▶ Problem to solve:
Pull each line holding "picture" out of the entries below.

▶ Provided material:

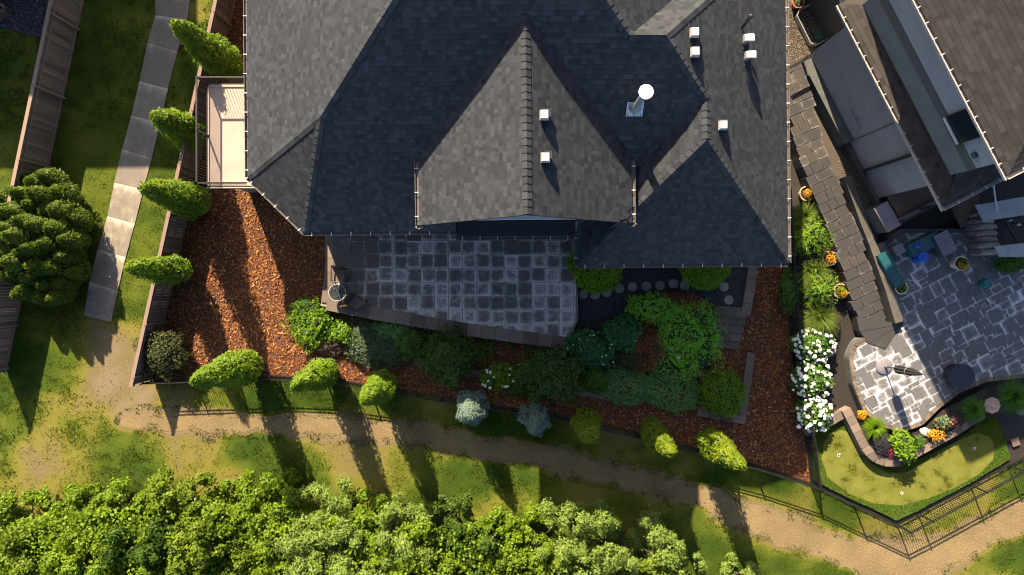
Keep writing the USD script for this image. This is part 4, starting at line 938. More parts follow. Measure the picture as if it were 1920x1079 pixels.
bush('heather', 'pinkish grey heather mound right of the lowest long grass', 'heather', (1556, 606), 20, 24, .6, 'heather', (.09, .03), z0=.1, amp=.3)
for px, rx, ry, lb in (((1520, 648), 38, 30, 'white hydrangea bush at the top of the white group, beside the wicker planter'), ((1520, 712), 36, 34, 'largest white hydrangea bush, middle of the white group'),
                       ((1524, 776), 34, 30, 'white hydrangea bush at the bottom, touching the putting green wall')):
    bush('white_hydrangea', lb, 'hydrangea', px, rx, ry, 1.2, 'mid_leaf', (.12, .09), z0=.1, amp=.3, flowers=('petal_white', 75, .075), group='white hydrangeas along the divider fence')

def pot(label, px, R, h, m, z0, plant='flower_mix', spread=1.0, tall=.25, group='flower pots along the stone steps', n=260, plant2=None):
    b = P(*px, z0 + h); b[2] = z0; t = thing('flower_pot', label, 'flower pot', b, group)
    put(MB().lathe(b, [(0, 0), (R * .68, 0), (R * .95, h * .9), (R * 1.06, h * .92), (R * 1.06, h), (R * .9, h), (R * .86, h * .84)], 22), 'pot', m, t, smooth=30)
    put(MB().lathe(b, [(R * .87, h * .86), (0, h * .88)], 18), 'soil', 'soil', t)
    r = rg('pot', px)
    for mm, k in ((plant, 1.0), (plant2, .8)):
        if not mm: continue
        o, nr = crown_points(n, (px, mm), R * spread * k, R * spread * k, tall, 3, .5, zmin=-.1)
        if plant2 and k == 1.0: o[:, 1] -= R * .3
        v, f = leaf_mesh(o + b + [0, 0, h + tall * .2], nr, .075, .045, (px, mm))
        put(MB().add(v, f), 'flowers' if mm.startswith('flower') else 'leaves', mm, t, kind='stuff')
pot('clay pot of yellow flowers beside the upper steps', (1513, 363), .32, .45, 'pot_clay', .1, 'flower_mix', .55)
pot('clay pot of yellow and orange flowers beside the middle steps', (1556, 485), .32, .45, 'pot_clay', .1, 'flower_mix', .68)
pot('clay pot of yellow flowers with red trailers beside the lowest steps', (1577, 546), .32, .45, 'pot_clay', .1, 'flower_mix', .72, plant2='lime_leaf')
pot('round wicker planter with a pale shell beside the white hydrangeas', (1553, 655), .34, .32, 'pink_stone', .1, 'heather', .5, .08)
pot('cream pot with a sparse green plant at the left of the patio', (1691, 540), .28, .42, 'pot_cream', .62, 'lime_leaf', .75, n=120, group='pots on the right hand patio')
pot('stone pot with white and yellow flowers beside the covered bench', (1803, 494), .30, .55, 'pot_cream', .62, 'flower_mix', .8, plant2='mid_leaf', group='pots on the right hand patio')
pot('terracotta pot beside the window well at the top edge', (1497, 4), .26, .4, 'terracotta', .1, 'mid_leaf', .5, .1, group=None, n=60)

# ------------------------------------------------------------------ neighbour's stone steps, pebbles
put(MB().sheet(Polygon(P2([(1476, -40), (1530, -40), (1560, 110), (1600, 260), (1640, 420), (1690, 620), (1640, 620), (1560, 420), (1500, 260), (1476, 130)], .12)), .115), 'pebble_strip', 'pebble_base', kind='structure', label='strip of brown pebbles beside the stone steps', cat='ground')
stones(np.vstack([scatter(Polygon(P2([(1478, -20), (1530, -20), (1556, 105), (1535, 120), (1500, 110), (1478, 130)])), 2600, 7), scatter(Polygon(P2([(1535, 120), (1556, 105), (1600, 260), (1640, 420), (1690, 615), (1660, 610), (1600, 420), (1560, 260)])), 1500, 8)]),
       .115, 7, .035, 'pebbles', 'pebble', 'loose brown pebbles beside the window well and steps')
steps = thing('stone_steps', 'curving run of paved steps and landings down to the right hand patio', 'steps', (*P(1550, 380)[:2], 0))
cl = LineString(P2([(1488, 112), (1499, 165), (1509, 215), (1521, 260), (1535, 300), (1553, 345), (1574, 393), (1592, 432), (1606, 475), (1617, 510), (1630, 552), (1642, 585), (1650, 610)], 1.2))
r = rg('steps'); n = 27
run = cl.length / n; flat = {2, 3, 6, 9, 10, 13, 14, 19, 20}
z = 1.02
for i in range(n):
    if i not in flat: z -= .022
    p, p2 = np.array(cl.interpolate(i * run).coords[0]), np.array(cl.interpolate((i + 1) * run).coords[0])
    mid = (p + p2) / 2; d = np.array([.46, -.888]) * .75 + (p2 - p) / np.linalg.norm(p2 - p) * .25; d /= np.linalg.norm(d)
    s = np.array([-d[1], d[0]]); W_ = 1.22 + r.uniform(-.12, .12); mid = mid + s * r.uniform(-.05, .05)
    cuts = sorted([0, 1, r.uniform(.3, .7)]) if i not in flat else sorted([0, 1, r.uniform(.25, .42), r.uniform(.58, .75)])
    for f0, f1 in zip(cuts[:-1], cuts[1:]):
        cc = mid + s * W_ * ((f0 + f1) / 2 - .5); hw = W_ * (f1 - f0) / 2 - .014; hl = run * .475
        q = [cc - s * hw - d * hl, cc + s * hw - d * hl, cc + s * hw + d * hl, cc - s * hw + d * hl]
        q = q if np.cross(q[1] - q[0], q[2] - q[1]) > 0 else q[::-1]
        uv = np.array([[-1, -1], [1, -1], [1, 1], [-1, 1]]); dz = r.uniform(-.003, .003)
        put(MB().hexa(np.array([[*x, .05] for x in q] + [[*x, z + dz] for x in q]), r.uniform(.1, .8) if i < 10 else r.uniform(.1, .6), np.vstack([uv, uv])), 'step_stone', 'step_stone' if i in (0, 1, 2, 3, 5, 6, 8, 9, 20) else 'dark_stone', steps)
for k, (z, a, b_) in enumerate(((.66, (1606, 594), (1612, 622)), (.645, (1611, 620), (1629, 645)), (.63, (1627, 643), (1660, 655)))):
    put(MB().prism(Polygon(P2([(1690, 608), a, b_], z)), .05, z, .3 + .2 * k), 'step_stone', 'dark_stone', steps)

# ------------------------------------------------------------------ neighbour's patio of random stones
ZN = .60
npat_px = [(1592, 668), (1600, 722), (1620, 772), (1655, 802), (1695, 810), (1730, 797), (1762, 765), (1800, 736), (1850, 716), (1960, 704), (1960, 430), (1690, 430), (1640, 470), (1690, 612), (1650, 640), (1612, 628)]
ln = Polygon(P2(npat_px, ZN)); sm = ln.buffer(.6).buffer(-1.2).buffer(.6)
npt = thing('paver_patio', 'right hand patio of random grey stones with dry white rims and a curved brick border', 'patio', (*P(1750, 640)[:2], 0))
put(MB().prism(sm.buffer(.02), .03, ZN - .05), 'patio_base', 'concrete_dark', npt)
core = sm.buffer(-.17)
d_ax, o_ax = np.array([.46, -.888]), np.array([.888, .46]); U = .17
r = rg('pavers'); N_ = 90; grid = np.zeros((N_, N_), bool); o0 = np.array(P(1590, 640, ZN)[:2]) - o_ax * 5 - d_ax * 6
sizes = [(4, 4)] * 3 + [(4, 3), (3, 4), (3, 3), (3, 3), (4, 2), (3, 2), (2, 3), (2, 2), (2, 2), (2, 1), (1, 1)]
pieces = []
for i in range(N_):
    for j in range(N_):
        if grid[i, j]: continue
        for (w, l) in [sizes[k] for k in r.permutation(len(sizes))] + [(1, 1)]:
            if i + w <= N_ and j + l <= N_ and not grid[i:i + w, j:j + l].any():
                grid[i:i + w, j:j + l] = True; pieces.append((i, j, w, l)); break
shapely.prepare(core); tiles = []
for (i, j, w, l) in pieces:
    cn = [o0 + o_ax * (i + e * w) * U + d_ax * (j + g_ * l) * U for e, g_ in ((0, 0), (1, 0), (1, 1), (0, 1))]
    pg = Polygon(cn).buffer(-.007, join_style=2)
    if not core.intersects(pg): continue
    pg = pg if core.contains(pg) else pg.intersection(core)
    if pg.is_empty or pg.area < .006: continue
    tiles.append((pg, np.mean(cn, 0), w * U / 2, l * U / 2))
def in_view(p): 
    return abs(p[0]) * F / (CAM_H - ZN) < 975 and p[1] < P(0, 440, ZN)[1]
tiles.sort(key=lambda x: (not in_view(x[1]), -x[0].area))
rest = MB()
for k, (pg, cc, hw, hl) in enumerate(tiles):
    dx, dy = r.normal(0, .12, 2)
    uvf = lambda v: np.clip(np.column_stack([(v - cc) @ o_ax / hw + dx, (v - cc) @ d_ax / hl + dy]), -1.1, 1.1)
    tn = np.clip(r.normal(.50 if cc[0] > 18.2 else .66, .27), 0, 1.1)
    mb = MB() if k < 300 else rest
    mb.prism(pg, ZN - .05, ZN + r.uniform(-.005, .004), tn, uvf)
    if k < 300: put(mb, 'paver', 'paver', npt)
if rest.v: put(rest, 'small_pavers', 'paver', npt, kind='stuff')
bl = LineString(P2([(1612, 640), (1594, 668), (1600, 722), (1620, 772), (1655, 802), (1695, 810), (1730, 797), (1762, 765), (1800, 736), (1850, 716), (1960, 704)], ZN))
ext = sm.exterior; n = int(ext.length / .11)
for i in range(n):
    p = np.array(ext.interpolate((i + .5) * .11).coords[0]); p2 = np.array(ext.interpolate((i + .6) * .11).coords[0])
    if bl.distance(Point(*p)) > .5: continue
    d = (p2 - p) / np.linalg.norm(p2 - p); nrm = np.array([d[1], -d[0]]); nrm = nrm if sm.contains(Point(*(p + nrm * .05))) else -nrm
    cc = p + nrm * .08
    put(MB().box((*cc, ZN - .02), (.10, .17, .075), math.atan2(d[1], d[0]), r.uniform(.1, .8)), 'border_brick', 'block', npt)

# ------------------------------------------------------------------ putting green and its wall
lawn2 = rough_poly([(1521, 806), (1590, 780), (1640, 850), (1700, 872), (1790, 830), (1850, 780), (1868, 785), (1896, 860), (1819, 906), (1721, 958), (1681, 976), (1600, 938), (1524, 900)], .14, 8, .03)
put(MB().sheet(lawn2, .15), 'turf_fringe', 'turf', kind='structure', label='dark green turf fringe around the putting green', cat='lawn')
pg_ = Polygon(P2([(1540, 860), (1545, 830), (1560, 812), (1580, 806), (1600, 815), (1618, 840), (1632, 868), (1665, 888), (1700, 886), (1740, 862), (1790, 830), (1830, 812), (1855, 818), (1866, 838), (1862, 862), (1835, 890), (1790, 915), (1740, 935), (1690, 948), (1640, 945), (1590, 925), (1552, 895)], .16)).buffer(.25).buffer(-.25)
put(MB().sheet(pg_, .158), 'putting_green', 'putting_turf', kind='structure', label='pale olive kidney shaped putting green', cat='putting green')
put(blades(scatter(lawn2.difference(pg_), 22000, 31), .15, .035, .018, 31), 'fringe_grass', 'fringe_blade', kind='stuff', label='thick green grass around the putting green', cat='grass')
for px, lb in (((1572, 854), 'white putting cup at the left end of the green'), ((1691, 925), 'white putting cup near the lower edge of the green'), ((1826, 842), 'white putting cup at the right end of the green')):
    p = P(*px, .17); t = thing('putting_cup', lb, 'golf cup', p, 'white cups on the putting green')
    put(MB().lathe(p, [(.030, -.004), (.06, -.004), (.06, .012), (.050, .014), (.045, .0)], 16), 'rim', 'white_stone', t)
    put(MB().lathe(p, [(.045, -.003), (0, -.003)], 16), 'hole', 'soil', t)
    if px[0] == 1572 or px[0] == 1826: put(MB().tm(trimesh.creation.icosphere(2, .03).apply_translation(p + [.05, .05, .03])), 'ball', 'white_stone', t, smooth=True)
w1 = thing('stone_wall', 'curved grey block wall holding the flower bed above the putting green', 'wall', P(1600, 820))
strip_blocks([(1587, 768), (1606, 806), (1622, 838), (1638, 858), (1664, 868), (1690, 866)], .40, .05, .62, .36, w1, 'wall_block', 'block', 21)
w1 = thing('stone_wall', 'straight grey block wall right of the bright green shrub above the putting green', 'wall', P(1780, 815))
strip_blocks([(1700, 862), (1740, 840), (1790, 812), (1845, 778)], .30, .05, .55, .40, w1, 'wall_block', 'block', 22)
w1 = thing('stone_wall', 'low grey block wall under the lowest white hydrangea', 'wall', P(1550, 795))
strip_blocks([(1512, 812), (1550, 795), (1584, 776)], .36, .05, .45, .50, w1, 'wall_block', 'block', 23)

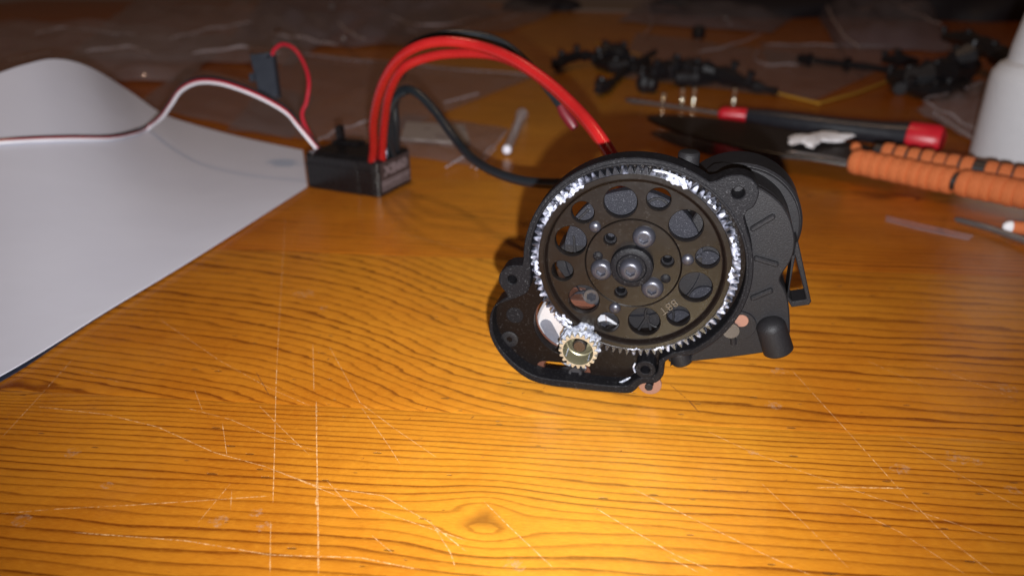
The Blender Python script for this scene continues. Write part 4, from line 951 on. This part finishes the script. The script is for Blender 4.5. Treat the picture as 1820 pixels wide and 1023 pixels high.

▶ Task solution:
Keep writing the USD script for this image. This is part 4, starting at line 938. More parts follow. Measure the picture as if it were 1920x1079 pixels.
The Blender Python script for this scene continues. Write part 4, from line 951 on. This part finishes the script. The script is for Blender 4.5. Treat the picture as 1820 pixels wide and 1023 pixels high.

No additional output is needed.